Ruth Bader Ginsburg Canceled Her 'New Republic' Subscription: Report

Report: Ruth Bader Ginsburg Canceled Her 'New Republic' Subscription
WASHINGTON, DC - NOVEMBER 19: Supreme Court Justice Ruth Bader Ginsburg gives a toast at the New Republic Centennial Gala at the Andrew W. Mellon Auditorium on November 19, 2014 in Washington, DC. (Photo by Teresa Kroeger/Getty Images)
WASHINGTON, DC - NOVEMBER 19: Supreme Court Justice Ruth Bader Ginsburg gives a toast at the New Republic Centennial Gala at the Andrew W. Mellon Auditorium on November 19, 2014 in Washington, DC. (Photo by Teresa Kroeger/Getty Images)

As if things weren't bad enough at The New Republic, Supreme Court Justice Ruth Bader Ginsburg has canceled her subscription, according to a report in The New Yorker.

Ryan Lizza ended his in-depth piece on TNR's unravelling with this little twist of the knife:

Hughes tried to contain the damage. As rumors of a second wave of departures circulated, Hughes and Snyder offered several members of the remaining editorial staff one- to two-thousand-dollar bonuses, and in an op-ed for the Washington Post Hughes tried to explain his vision for the magazine. He told me, “I could have done a better job, at times, of making sure that the editorial staff knew that when we talked about experimentation, innovation, it wasn’t to come at the cost of the things that made us special.”

For many longtime friends of T.N.R., the contrition was too late.

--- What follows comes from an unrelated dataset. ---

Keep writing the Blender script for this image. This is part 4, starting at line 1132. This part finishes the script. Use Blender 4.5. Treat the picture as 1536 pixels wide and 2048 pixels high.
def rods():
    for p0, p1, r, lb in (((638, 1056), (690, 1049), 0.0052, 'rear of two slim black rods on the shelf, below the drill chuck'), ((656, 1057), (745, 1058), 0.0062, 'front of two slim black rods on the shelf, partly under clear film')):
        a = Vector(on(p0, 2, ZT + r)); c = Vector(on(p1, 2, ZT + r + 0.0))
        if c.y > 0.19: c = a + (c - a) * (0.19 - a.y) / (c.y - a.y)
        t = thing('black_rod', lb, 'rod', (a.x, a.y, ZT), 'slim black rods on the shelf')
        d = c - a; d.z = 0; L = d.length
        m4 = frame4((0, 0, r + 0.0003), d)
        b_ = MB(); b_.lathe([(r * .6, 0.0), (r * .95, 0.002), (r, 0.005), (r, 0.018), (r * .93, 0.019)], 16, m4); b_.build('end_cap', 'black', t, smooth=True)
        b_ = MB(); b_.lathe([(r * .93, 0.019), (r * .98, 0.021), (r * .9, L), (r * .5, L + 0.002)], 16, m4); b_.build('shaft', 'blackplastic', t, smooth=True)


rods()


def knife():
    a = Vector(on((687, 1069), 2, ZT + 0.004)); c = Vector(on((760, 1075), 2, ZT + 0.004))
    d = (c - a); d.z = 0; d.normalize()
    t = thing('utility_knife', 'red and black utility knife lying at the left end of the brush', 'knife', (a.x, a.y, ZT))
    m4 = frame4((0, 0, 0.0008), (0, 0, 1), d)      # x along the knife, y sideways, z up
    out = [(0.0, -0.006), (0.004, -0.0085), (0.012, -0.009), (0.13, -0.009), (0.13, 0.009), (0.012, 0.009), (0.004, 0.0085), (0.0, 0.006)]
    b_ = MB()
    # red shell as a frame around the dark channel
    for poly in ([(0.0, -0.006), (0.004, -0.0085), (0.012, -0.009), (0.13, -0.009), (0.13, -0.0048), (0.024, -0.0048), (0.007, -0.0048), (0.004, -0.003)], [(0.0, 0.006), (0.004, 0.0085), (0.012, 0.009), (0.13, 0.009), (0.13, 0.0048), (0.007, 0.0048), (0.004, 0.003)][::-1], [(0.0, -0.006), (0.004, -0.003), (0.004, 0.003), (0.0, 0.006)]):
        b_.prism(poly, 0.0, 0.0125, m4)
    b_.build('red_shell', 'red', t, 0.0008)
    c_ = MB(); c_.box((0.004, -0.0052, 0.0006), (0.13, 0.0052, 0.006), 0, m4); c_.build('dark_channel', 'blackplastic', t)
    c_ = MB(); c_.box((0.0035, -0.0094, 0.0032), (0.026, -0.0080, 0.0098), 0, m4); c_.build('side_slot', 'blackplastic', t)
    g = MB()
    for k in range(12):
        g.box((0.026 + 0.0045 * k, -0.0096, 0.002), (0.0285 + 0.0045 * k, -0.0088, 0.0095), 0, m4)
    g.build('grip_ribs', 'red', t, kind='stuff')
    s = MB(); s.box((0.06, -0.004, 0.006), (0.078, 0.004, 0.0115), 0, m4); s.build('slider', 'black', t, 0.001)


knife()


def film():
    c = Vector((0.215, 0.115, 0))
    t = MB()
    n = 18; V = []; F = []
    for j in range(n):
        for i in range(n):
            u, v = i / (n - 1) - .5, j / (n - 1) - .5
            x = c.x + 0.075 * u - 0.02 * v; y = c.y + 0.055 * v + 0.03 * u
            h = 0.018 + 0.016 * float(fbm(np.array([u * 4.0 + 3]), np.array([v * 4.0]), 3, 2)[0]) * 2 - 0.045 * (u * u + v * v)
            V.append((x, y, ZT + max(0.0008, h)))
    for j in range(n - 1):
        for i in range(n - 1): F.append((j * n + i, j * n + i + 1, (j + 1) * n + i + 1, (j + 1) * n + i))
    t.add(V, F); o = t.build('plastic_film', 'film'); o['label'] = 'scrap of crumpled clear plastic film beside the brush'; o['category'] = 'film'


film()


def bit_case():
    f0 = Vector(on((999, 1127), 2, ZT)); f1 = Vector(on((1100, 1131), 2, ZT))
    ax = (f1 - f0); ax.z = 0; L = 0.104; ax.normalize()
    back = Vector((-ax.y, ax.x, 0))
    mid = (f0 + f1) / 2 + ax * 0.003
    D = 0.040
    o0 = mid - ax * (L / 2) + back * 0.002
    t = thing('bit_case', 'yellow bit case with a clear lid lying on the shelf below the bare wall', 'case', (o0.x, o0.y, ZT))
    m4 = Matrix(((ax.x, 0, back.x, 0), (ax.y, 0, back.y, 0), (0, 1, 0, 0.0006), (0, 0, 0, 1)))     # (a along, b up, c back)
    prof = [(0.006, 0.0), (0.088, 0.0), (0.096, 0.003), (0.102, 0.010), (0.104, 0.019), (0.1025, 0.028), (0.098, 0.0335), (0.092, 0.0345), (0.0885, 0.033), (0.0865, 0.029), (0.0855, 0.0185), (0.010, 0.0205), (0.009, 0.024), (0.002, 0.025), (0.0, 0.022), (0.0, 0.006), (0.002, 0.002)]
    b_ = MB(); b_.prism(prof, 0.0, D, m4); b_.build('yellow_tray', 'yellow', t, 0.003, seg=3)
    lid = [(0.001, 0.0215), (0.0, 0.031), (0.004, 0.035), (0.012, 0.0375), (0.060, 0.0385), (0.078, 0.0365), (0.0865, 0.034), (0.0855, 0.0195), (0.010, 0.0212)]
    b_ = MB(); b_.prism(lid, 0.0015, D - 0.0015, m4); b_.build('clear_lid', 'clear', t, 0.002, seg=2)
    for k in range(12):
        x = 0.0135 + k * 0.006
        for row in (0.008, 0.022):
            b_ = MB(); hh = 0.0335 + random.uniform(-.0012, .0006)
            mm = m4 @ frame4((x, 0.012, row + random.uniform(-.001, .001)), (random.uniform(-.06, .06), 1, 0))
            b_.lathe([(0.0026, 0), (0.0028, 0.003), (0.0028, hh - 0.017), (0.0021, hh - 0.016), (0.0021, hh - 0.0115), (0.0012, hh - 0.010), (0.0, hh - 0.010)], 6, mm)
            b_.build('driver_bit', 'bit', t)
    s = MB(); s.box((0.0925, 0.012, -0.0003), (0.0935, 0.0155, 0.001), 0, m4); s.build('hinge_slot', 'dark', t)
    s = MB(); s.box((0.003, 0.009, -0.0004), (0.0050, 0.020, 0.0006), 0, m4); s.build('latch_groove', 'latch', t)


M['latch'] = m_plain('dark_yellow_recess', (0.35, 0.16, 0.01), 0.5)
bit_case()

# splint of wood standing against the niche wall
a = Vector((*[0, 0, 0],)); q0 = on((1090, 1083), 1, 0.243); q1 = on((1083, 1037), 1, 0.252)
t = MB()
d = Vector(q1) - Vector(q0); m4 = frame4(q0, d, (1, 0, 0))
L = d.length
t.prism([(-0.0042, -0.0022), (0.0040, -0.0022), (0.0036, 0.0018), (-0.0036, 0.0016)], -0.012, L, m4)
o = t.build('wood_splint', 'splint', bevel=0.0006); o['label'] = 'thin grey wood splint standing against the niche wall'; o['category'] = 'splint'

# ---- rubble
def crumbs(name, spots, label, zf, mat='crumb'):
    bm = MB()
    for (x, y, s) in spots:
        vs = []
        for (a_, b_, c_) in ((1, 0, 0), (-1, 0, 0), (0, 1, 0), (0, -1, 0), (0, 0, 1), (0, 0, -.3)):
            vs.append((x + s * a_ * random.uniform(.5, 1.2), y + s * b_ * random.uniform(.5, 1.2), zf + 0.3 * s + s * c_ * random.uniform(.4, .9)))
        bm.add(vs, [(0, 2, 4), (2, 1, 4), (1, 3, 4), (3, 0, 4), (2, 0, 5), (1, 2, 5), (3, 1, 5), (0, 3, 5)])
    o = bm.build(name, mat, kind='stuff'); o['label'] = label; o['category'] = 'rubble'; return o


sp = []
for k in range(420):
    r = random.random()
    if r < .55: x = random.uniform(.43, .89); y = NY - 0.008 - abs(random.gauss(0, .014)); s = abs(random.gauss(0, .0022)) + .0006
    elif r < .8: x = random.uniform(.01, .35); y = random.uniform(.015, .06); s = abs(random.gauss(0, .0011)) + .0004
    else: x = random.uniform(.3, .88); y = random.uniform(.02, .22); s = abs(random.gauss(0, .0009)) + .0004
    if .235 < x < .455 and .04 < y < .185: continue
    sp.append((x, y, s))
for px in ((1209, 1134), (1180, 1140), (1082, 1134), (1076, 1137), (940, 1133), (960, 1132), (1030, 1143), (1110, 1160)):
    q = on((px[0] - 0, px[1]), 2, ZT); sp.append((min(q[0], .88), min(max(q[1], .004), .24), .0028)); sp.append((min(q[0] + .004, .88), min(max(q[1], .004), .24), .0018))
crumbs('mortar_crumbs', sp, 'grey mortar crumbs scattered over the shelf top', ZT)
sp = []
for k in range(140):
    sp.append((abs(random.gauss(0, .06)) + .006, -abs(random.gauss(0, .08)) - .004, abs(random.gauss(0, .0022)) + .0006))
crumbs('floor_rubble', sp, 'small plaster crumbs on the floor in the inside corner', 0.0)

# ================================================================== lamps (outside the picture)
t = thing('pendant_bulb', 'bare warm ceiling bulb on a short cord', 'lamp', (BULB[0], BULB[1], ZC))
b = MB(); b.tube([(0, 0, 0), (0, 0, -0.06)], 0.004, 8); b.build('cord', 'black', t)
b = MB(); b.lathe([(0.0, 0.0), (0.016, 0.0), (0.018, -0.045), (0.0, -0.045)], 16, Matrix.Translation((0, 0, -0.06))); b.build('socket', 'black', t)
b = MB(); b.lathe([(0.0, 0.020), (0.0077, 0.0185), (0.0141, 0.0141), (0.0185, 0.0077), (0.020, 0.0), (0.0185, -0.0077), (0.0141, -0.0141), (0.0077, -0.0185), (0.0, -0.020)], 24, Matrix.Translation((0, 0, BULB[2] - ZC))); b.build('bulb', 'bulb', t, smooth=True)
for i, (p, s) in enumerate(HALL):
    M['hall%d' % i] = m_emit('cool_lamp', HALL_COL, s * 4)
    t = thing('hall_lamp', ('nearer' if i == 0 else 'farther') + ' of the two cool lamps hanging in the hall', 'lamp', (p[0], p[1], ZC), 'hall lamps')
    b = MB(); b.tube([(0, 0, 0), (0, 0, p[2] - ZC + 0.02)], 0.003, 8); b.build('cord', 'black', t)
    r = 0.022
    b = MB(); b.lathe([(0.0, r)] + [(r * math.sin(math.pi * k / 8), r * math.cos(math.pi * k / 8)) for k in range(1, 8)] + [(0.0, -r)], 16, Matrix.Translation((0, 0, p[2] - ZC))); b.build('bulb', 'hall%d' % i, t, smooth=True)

This week, Ruth Bader Ginsburg, who had delivered the toast to the magazine on its hundredth anniversary, sent a private note to one of the departing editors telling him that she had cancelled her subscription.

Just last month, Ginsburg lauded the magazine at its 100th anniversary celebration.

The New Republic's editor, Franklin Foer, as well as its longtime literary editor Leon Wieseltier, quit their jobs last week after the magazine's owner, Chris Hughes, installed a controversial new CEO who promised to transform it into a "vertically integrated digital-media company." In protest of such changes, dozens of staffers resigned.

The criticisms of Hughes' handling of the situation have been rolling in ever since.

"I have to say, it sounded ham-handed the way the guy handled it," New York Times executive editor Dean Baquet said in an interview with Women's Wear Daily published Friday.